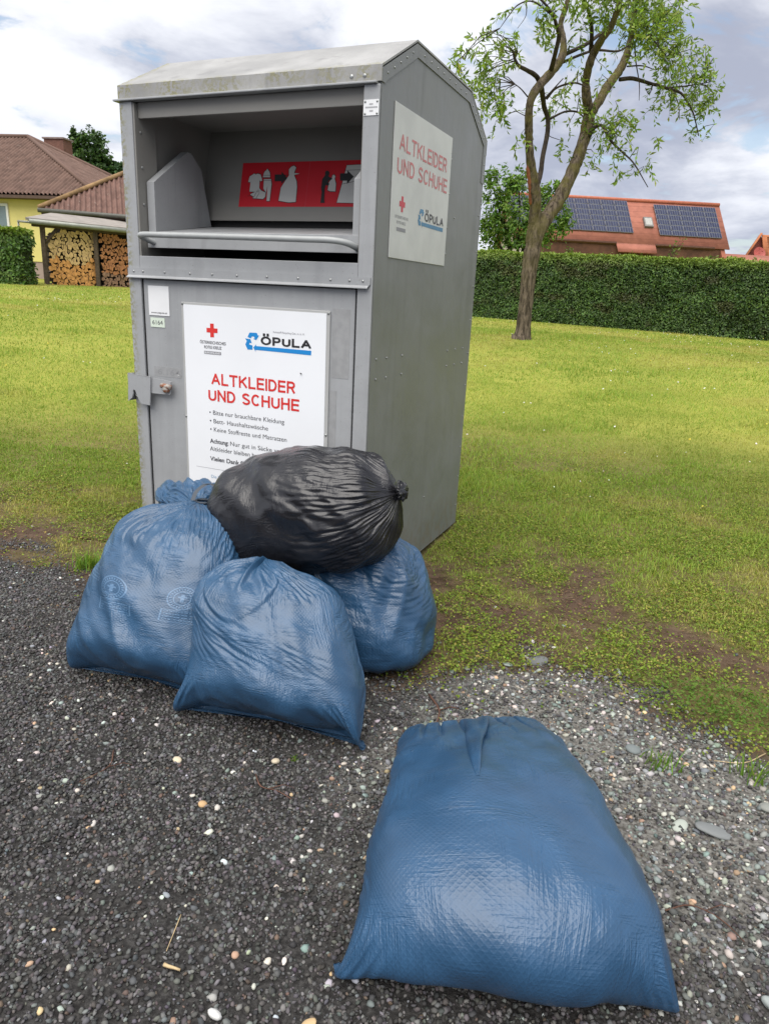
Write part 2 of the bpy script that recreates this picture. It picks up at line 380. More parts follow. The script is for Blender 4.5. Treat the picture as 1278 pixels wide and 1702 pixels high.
PICTO={'red':[(0.2523,0.2536),(0.8589,0.2476),(0.8469,0.0612),(0.2461,0.061)],
 'div':[(0.6013,0.2497),(0.6029,0.0611)],
 'shirt':[(0.2933,0.1701),(0.2981,0.1933),(0.3109,0.2003),(0.321,0.2058),(0.3285,0.2016),(0.3397,0.2055),(0.356,0.2004),(0.3682,0.1747),(0.356,0.1717),(0.3529,0.1797),(0.3574,0.1253),(0.306,0.1273),(0.3054,0.1755),(0.3045,0.1675)],
 'hat':[(0.3692,0.189),(0.3711,0.2033),(0.3755,0.2136),(0.3844,0.2198),(0.3874,0.2261),(0.3931,0.2196),(0.4008,0.2124),(0.4053,0.2012),(0.407,0.1885)],
 'trousers':[(0.3752,0.181),(0.4129,0.1805),(0.4187,0.159),(0.4182,0.0858),(0.4027,0.0859),(0.3985,0.152),(0.3949,0.1218),(0.3789,0.1395)],
 'shoes':[(0.3125,0.1159),(0.3386,0.127),(0.3522,0.1349),(0.3583,0.1405),(0.3673,0.1316),(0.3929,0.1218),(0.3925,0.1035),(0.3821,0.0947),(0.3278,0.0981),(0.3295,0.107),(0.3164,0.1095)],
 'arrow':[(0.4304,0.2),(0.4657,0.1994),(0.4641,0.2112),(0.4962,0.184),(0.4694,0.1592),(0.4678,0.1702),(0.4334,0.1707)],
 'bag':[(0.4651,0.0865),(0.4697,0.1426),(0.4868,0.17),(0.5041,0.1949),(0.5005,0.2208),(0.5111,0.2323),(0.5247,0.2359),(0.5361,0.2271),(0.5313,0.2147),(0.529,0.2046),(0.5573,0.2018),(0.5302,0.196),(0.5461,0.1692),(0.5512,0.1457),(0.5536,0.0815),(0.5183,0.0792)],
 'person':[(0.6733,0.1776),(0.6827,0.1882),(0.6854,0.1943),(0.6831,0.2043),(0.6875,0.2111),(0.6964,0.2117),(0.7045,0.2054),(0.7058,0.1963),(0.7015,0.1887),(0.7131,0.1824),(0.7225,0.1792),(0.7206,0.1739),(0.7076,0.171),(0.7033,0.1634),(0.7115,0.1556),(0.7063,0.148),(0.6941,0.152),(0.6909,0.1367),(0.6947,0.0904),(0.6994,0.0766),(0.6777,0.0766),(0.6786,0.1214),(0.6731,0.1407)],
 'smallbag':[(0.7061,0.1304),(0.7087,0.1633),(0.7207,0.1792),(0.7208,0.1914),(0.7275,0.1944),(0.7355,0.1881),(0.7334,0.1775),(0.7425,0.1576),(0.7445,0.1247),(0.7185,0.1257)],
 'arrow2':[(0.7569,0.1992),(0.7922,0.1986),(0.7904,0.2115),(0.8248,0.1845),(0.7968,0.1546),(0.7948,0.1683),(0.7613,0.1687)],
 'box':[(0.7827,0.081),(0.7876,0.1699),(0.7877,0.2304),(0.8613,0.2311),(0.8833,0.0793)]}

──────

→ The task
Write the lines above out again exactly, without any of their pictures.

→ Written solution
Write part 2 of the bpy script that recreates this picture. It picks up at line 380. More parts follow. The script is for Blender 4.5. Treat the picture as 1278 pixels wide and 1702 pixels high.
PICTO={'red':[(0.2523,0.2536),(0.8589,0.2476),(0.8469,0.0612),(0.2461,0.061)],
 'div':[(0.6013,0.2497),(0.6029,0.0611)],
 'shirt':[(0.2933,0.1701),(0.2981,0.1933),(0.3109,0.2003),(0.321,0.2058),(0.3285,0.2016),(0.3397,0.2055),(0.356,0.2004),(0.3682,0.1747),(0.356,0.1717),(0.3529,0.1797),(0.3574,0.1253),(0.306,0.1273),(0.3054,0.1755),(0.3045,0.1675)],
 'hat':[(0.3692,0.189),(0.3711,0.2033),(0.3755,0.2136),(0.3844,0.2198),(0.3874,0.2261),(0.3931,0.2196),(0.4008,0.2124),(0.4053,0.2012),(0.407,0.1885)],
 'trousers':[(0.3752,0.181),(0.4129,0.1805),(0.4187,0.159),(0.4182,0.0858),(0.4027,0.0859),(0.3985,0.152),(0.3949,0.1218),(0.3789,0.1395)],
 'shoes':[(0.3125,0.1159),(0.3386,0.127),(0.3522,0.1349),(0.3583,0.1405),(0.3673,0.1316),(0.3929,0.1218),(0.3925,0.1035),(0.3821,0.0947),(0.3278,0.0981),(0.3295,0.107),(0.3164,0.1095)],
 'arrow':[(0.4304,0.2),(0.4657,0.1994),(0.4641,0.2112),(0.4962,0.184),(0.4694,0.1592),(0.4678,0.1702),(0.4334,0.1707)],
 'bag':[(0.4651,0.0865),(0.4697,0.1426),(0.4868,0.17),(0.5041,0.1949),(0.5005,0.2208),(0.5111,0.2323),(0.5247,0.2359),(0.5361,0.2271),(0.5313,0.2147),(0.529,0.2046),(0.5573,0.2018),(0.5302,0.196),(0.5461,0.1692),(0.5512,0.1457),(0.5536,0.0815),(0.5183,0.0792)],
 'person':[(0.6733,0.1776),(0.6827,0.1882),(0.6854,0.1943),(0.6831,0.2043),(0.6875,0.2111),(0.6964,0.2117),(0.7045,0.2054),(0.7058,0.1963),(0.7015,0.1887),(0.7131,0.1824),(0.7225,0.1792),(0.7206,0.1739),(0.7076,0.171),(0.7033,0.1634),(0.7115,0.1556),(0.7063,0.148),(0.6941,0.152),(0.6909,0.1367),(0.6947,0.0904),(0.6994,0.0766),(0.6777,0.0766),(0.6786,0.1214),(0.6731,0.1407)],
 'smallbag':[(0.7061,0.1304),(0.7087,0.1633),(0.7207,0.1792),(0.7208,0.1914),(0.7275,0.1944),(0.7355,0.1881),(0.7334,0.1775),(0.7425,0.1576),(0.7445,0.1247),(0.7185,0.1257)],
 'arrow2':[(0.7569,0.1992),(0.7922,0.1986),(0.7904,0.2115),(0.8248,0.1845),(0.7968,0.1546),(0.7948,0.1683),(0.7613,0.1687)],
 'box':[(0.7827,0.081),(0.7876,0.1699),(0.7877,0.2304),(0.8613,0.2311),(0.8833,0.0793)]}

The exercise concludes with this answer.